Es como si el Señor dijera: “Tiempo hubo cuando tú pensaste amarme más que estos otros discípulos; ahora sigue adelante y muestra tu amor apacentando las ovejas que yo amo. Tú pensaste glorificarte a ti mismo en cárceles y muerte, así que ahora ve a la cárcel y muerte para glorificar a Dios, y cuando todo haya así pasado, sígueme lejos en los pasos de gloria a donde yo estoy yendo”. ¿No es esta la última de las más preciosas maravillas de la vida del Señor, en el camino que él usó en sus tratos con un fracasado discípulo suyo?
Pero ¿qué en cuanto a Juan? «Volviéndose Pedro, vio que les seguía el discípulo a quien amaba Jesús». El hombre que confió en su propio amor y que había fracasado necesitaba la gracia restauradora y la exhortación «sígueme tú» (v. 22).
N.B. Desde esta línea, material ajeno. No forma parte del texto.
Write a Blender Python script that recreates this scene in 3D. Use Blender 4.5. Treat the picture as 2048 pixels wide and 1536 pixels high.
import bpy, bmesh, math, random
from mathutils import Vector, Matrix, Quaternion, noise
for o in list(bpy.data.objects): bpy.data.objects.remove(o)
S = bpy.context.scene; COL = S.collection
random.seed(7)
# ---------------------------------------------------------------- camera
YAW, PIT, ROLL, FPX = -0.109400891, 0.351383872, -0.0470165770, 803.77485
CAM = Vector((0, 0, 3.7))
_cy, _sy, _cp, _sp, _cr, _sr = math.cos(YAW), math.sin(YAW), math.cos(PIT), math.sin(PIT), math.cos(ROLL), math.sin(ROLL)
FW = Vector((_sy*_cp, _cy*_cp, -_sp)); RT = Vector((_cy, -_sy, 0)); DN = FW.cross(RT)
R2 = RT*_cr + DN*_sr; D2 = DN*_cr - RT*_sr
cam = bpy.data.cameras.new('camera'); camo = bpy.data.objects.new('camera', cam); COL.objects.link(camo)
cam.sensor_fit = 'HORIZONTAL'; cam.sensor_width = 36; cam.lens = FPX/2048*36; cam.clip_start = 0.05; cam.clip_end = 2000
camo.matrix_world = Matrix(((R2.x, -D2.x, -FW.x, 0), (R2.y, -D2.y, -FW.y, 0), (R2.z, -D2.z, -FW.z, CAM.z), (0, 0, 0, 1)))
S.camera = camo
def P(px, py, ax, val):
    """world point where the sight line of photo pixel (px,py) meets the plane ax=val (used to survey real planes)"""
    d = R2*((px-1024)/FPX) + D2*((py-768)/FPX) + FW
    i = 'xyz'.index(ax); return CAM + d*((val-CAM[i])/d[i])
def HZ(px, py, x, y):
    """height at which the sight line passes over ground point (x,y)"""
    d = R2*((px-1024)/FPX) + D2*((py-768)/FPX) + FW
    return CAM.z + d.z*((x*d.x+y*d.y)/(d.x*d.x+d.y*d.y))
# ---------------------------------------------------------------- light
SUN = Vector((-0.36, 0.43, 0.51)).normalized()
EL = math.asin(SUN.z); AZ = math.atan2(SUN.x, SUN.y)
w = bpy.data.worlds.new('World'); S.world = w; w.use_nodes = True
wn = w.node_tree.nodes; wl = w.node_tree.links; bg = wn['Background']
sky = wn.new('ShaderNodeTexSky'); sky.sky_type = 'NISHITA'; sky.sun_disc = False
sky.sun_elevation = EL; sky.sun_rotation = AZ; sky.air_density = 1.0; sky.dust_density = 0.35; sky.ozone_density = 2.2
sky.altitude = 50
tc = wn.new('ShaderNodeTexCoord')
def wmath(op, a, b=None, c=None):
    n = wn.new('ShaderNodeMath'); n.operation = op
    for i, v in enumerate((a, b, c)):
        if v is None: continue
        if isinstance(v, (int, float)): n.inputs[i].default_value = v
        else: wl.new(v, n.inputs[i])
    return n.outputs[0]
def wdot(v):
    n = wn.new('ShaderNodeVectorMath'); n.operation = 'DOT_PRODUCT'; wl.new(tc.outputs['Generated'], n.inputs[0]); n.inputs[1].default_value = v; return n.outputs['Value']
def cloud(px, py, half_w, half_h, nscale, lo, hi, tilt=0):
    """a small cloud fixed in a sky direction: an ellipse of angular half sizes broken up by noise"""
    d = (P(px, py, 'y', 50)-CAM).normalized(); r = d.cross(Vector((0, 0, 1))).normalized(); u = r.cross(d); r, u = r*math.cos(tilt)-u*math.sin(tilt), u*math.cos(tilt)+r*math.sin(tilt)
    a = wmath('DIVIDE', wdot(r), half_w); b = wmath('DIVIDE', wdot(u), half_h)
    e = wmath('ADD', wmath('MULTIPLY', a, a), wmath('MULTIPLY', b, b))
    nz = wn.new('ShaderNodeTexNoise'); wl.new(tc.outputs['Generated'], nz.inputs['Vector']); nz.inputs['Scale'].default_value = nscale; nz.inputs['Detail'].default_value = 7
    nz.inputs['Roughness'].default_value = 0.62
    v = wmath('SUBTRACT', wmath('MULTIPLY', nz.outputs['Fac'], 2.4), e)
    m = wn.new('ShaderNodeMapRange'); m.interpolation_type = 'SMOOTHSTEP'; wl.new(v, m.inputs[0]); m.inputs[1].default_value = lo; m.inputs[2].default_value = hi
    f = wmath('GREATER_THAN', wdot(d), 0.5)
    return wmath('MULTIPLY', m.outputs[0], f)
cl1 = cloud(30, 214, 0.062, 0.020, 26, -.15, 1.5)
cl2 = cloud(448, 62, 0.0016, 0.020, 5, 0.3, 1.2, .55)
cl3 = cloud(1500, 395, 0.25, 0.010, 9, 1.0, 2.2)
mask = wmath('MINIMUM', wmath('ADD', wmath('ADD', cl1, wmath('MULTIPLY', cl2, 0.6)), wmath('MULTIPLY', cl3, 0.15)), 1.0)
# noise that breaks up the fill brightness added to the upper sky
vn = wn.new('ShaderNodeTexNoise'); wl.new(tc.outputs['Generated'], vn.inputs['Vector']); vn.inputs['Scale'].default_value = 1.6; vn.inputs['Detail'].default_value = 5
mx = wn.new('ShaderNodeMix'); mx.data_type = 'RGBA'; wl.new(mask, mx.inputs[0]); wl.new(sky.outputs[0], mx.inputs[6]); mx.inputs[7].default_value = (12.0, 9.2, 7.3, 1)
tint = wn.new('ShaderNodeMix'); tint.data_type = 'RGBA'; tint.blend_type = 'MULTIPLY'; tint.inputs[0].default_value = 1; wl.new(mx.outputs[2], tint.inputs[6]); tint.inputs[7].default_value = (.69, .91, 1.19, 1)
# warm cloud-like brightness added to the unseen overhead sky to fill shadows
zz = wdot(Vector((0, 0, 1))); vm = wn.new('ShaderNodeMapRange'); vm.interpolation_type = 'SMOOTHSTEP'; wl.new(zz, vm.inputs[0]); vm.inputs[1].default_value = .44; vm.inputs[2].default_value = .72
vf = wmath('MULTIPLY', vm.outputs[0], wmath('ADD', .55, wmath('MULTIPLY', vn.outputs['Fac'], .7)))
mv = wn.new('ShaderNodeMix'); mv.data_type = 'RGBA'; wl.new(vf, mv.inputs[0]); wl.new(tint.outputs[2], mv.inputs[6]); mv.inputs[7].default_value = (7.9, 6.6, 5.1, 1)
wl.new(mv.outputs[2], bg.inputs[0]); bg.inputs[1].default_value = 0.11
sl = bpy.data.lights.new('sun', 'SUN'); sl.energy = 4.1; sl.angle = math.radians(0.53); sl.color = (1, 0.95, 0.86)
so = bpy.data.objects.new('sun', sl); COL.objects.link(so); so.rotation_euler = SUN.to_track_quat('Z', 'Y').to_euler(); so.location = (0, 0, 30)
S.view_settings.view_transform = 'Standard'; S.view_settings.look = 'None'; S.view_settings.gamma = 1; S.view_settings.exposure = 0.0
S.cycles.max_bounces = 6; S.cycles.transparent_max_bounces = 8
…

No así el hombre que confiaba en el amor del Señor, ya que le «seguía» (v. 20).
Así en el discípulo «al cual Jesús amaba» vemos manifestados los benditos resultados que siguen para aquellos que confían en el amor del Señor por ellos, cuyos resultados son: Morar cerca del Señor, gozando una bendita intimidad, ser un vaso santificado y útil para los usos del Señor, tener un continuado progreso espiritual, gozar de claro discernimiento espiritual, y seguir al Señor de cerca.
Quiera Dios que esta sea nuestra porción, de tal manera que, como la esposa del Cantar de los Cantares podamos decir: «Yo soy de mi amado, y mi amado es mío»; «yo soy de mi amado, y conmigo tiene su contentamiento» (Cant. 6:3; 7:10). Si no podemos hablar mucho de nuestro amor por él, nos podemos gloriar con toda seguridad de su amor por nosotros. Este es el privilegio del creyente más joven, poder decir, «Yo soy el discípulo a quien Jesús ama», y que el más anciano y avanzado discípulo no puede decir nada más grande que esto, por cuanto en ello se contienen todas las bendiciones, en su vinculante amor que le llevó a morir por nosotros para que le sigamos y podamos también, en nuestra pequeña medida, «apacentar sus ovejas, glorificar a Dios, y seguir en pos de él a la misma gloria donde él ha ido».